Didn't follow your debate, but at least here I think we should consider
something. It is confusing how you argue. WHY should someone do blind tests IF
he wants to know the difference between progs? Ok, you say that the differences
are very very small, but I say that in a million games, not to speak of your
trillion, I could say who's who. But surely NOT with closed eyes but with
looking at the chess. Often in science the solution is so near and you must open
your eyes. Staying in abstract discussions could be fatal on the contrary. I
think we have a typical case where even highly educated experts could look
stupid. But I would prefer the version that here people simply show that they
are no experts at all but simply experts in other fields and now they try some
steps on their own. It's apparent how blind we are in such a case because we
don't discover the most trivial things. Here the one side is talking about chess
progs and the other about coin tosses - assuming that the latter almost were the
same or at least we could simulate the more compley process in the first case.

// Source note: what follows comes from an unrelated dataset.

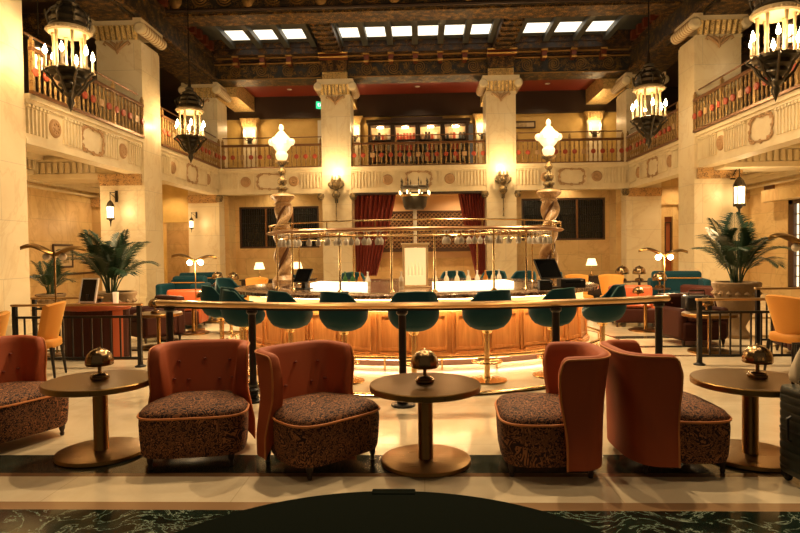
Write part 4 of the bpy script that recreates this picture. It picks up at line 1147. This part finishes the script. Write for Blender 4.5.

But no matter if my guess is correct, it's a typical sort of error. Sort of
self-blinding and confusing the real situation. Chess seems no question at all.

A good anecdote.

A drunken man had lost his wedding ring in the night. He's searching for it
under the bright light of a streetlamp. He's crawling. Suddenly a policeman
arrives and asks what's going on. Moments later the policeman is also crawling
on the floor. But then he asks the man, but where did you lose your ring
exactly? And the man pointed into some direction in the dark. The policeman was
astonished and said, so you don't know exactly that it was here? No, answered
the man, but here at least I have a good view. - And the moral out of the story
is this: in science you have to search in the dark, if the problem is still in
the dark, no matter if you like it or not. But to seek for the solution in
certain easy places (=conditions) doesn't help you. Of course it looks always
smarter if someone makes analogies and can therefore present easy answers. But
it's all depending of the correctness of the analogies.